Unlike in Dubrovnik, where an observant visitor will spot sights like this,
any signs of the nineties wars are either nonexistent, well hidden, or have been fully repaired. Perhaps I didn’t see such evidence because, unlike Dubrovnik, Kotor didn’t carry the same strategic weight. Or perhaps the Croatians saw how attacks on their UNESCO world heritage site were shifting global opinion, they launched few, if any counterattacks against Kotor. Or perhaps it’s simply because our guide avoided discussions of the war and our time in Kotor was so brief that we had no opportunity to see any scars. Regardless, I saw no overt evidence of the war. Here are some of the things I did see.
Enter the main gate, stand in Arms Square, and face one of the most famous structures in the old city – the Clock Tower. This three-story structure was first built in 1602. If you see a slight lean to it (12 cm toward the right), that’s a remnant of the 1667 earthquake. Despite some efforts over the centuries to correct the tilt, the 1979 temblor sealed its position. It hasn’t always been a clock tower, though. In fact, the clock mechanism was installed in the 19th century when the Austro-Hungarian empire controlled the city. The same family has maintained the mechanism since its installation – a period exceeding 200 years.
The triangular object at the base of the tower is a pillory. Criminals were tied to the pillory with the duration and position determined by their crime while other citizens of Kotor could harass, humiliate, and otherwise punish them.
We continued around a small portion of the Old Town past some of the city’s palaces and landmark older churches. Two of the most notable are Saint Tryphon’s Cathedral
and Saint Luke’s.
Saint Luke’s Church was built in 1195 as a Catholic church but from the middle of the 17th century through the first part of the 19th century, it housed both Catholic and Orthodox altars and people of both faiths worshipped there. This church is also notable for the sealed crypts beneath its floor. Most of the people buried there were plague victims.
As the patron saint of the city, it seems appropriate that Saint Tryphon would have such a large edifice with the two bell towers denoting its significance. The first church built on the site was erected in the eighth century but the present Romanesque structure dates from the 12th century.

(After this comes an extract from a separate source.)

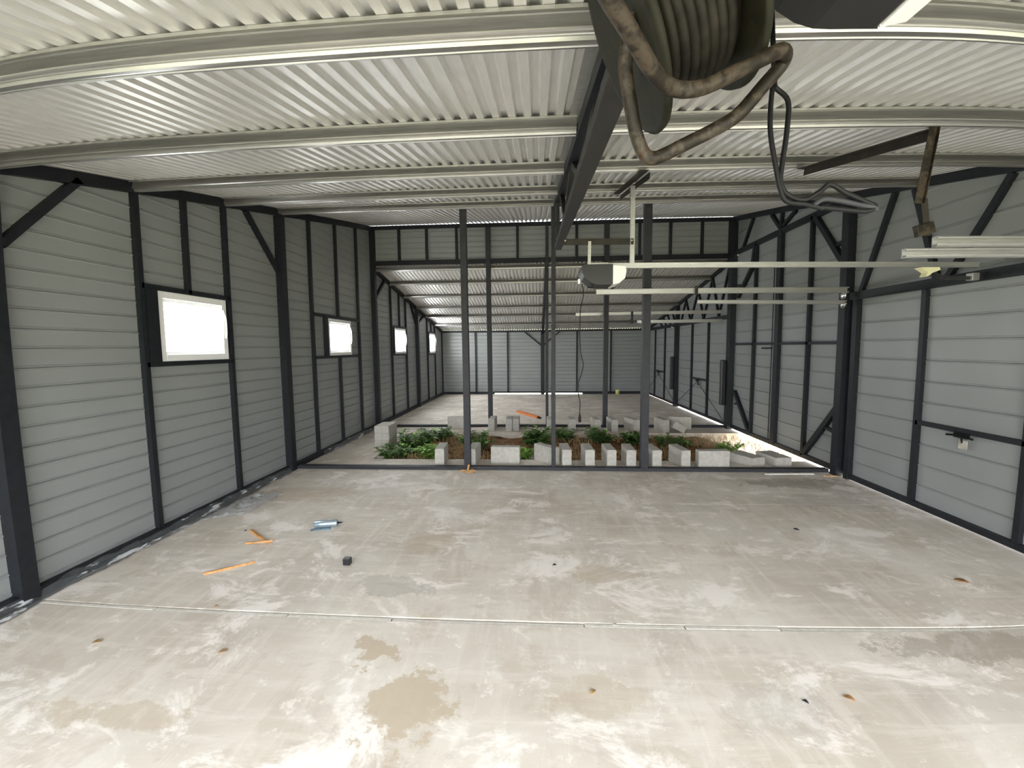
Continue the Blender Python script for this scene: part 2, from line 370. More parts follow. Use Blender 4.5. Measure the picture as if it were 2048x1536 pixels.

Its consecration year of 1166 is noted on the left tower. You probably noticed that the right tower is taller and more ornate than the left. The reason for this is that the church, like so much of this region, suffered significant damage in the 1667 earthquake. The city embarked on an effort to rebuild and restore it. Unfortunately, they ran out of money before they completed the project and it still stands incomplete today. The 1979 earthquake also damaged the church but it was rebuilt to its unrestored restored state.
Of the 630,000 residents of Montenegro, only about 3 and a half percent are Catholic. Nearly three-quarters are Orthodox and 19 percent are Muslim. (According to a 2003 census, Montenegro has a mere 12 Jews.) Most of the Catholics live in the Municipality of Kotor so the presence of more than one Catholic church there makes sense. Given the majority of Orthodox believers in the country, it also makes sense that there is an Orthodox church.
Saint Nicola’s church went up in 1909 and stands almost directly opposite Saint Luke’s.
The walking tour took us past but not into these places and finished late enough that we had just enough time left in our visit to have lunch and either take in one or two sites or attempt a walk up the city walls. Though the latter promised a spectacular view of the town and the bay, the day was so hot and the walk so steep that everyone opted out of that challenge.
(To spot the wall, look for the grey line leading to the church about halfway up toward the left.)
Oddly, though we didn’t all eat together, each tribe, as I recall, independently decided to lunch at the same restaurant – the Pizzeria Sara in the shadow of Saint Tryphon’s.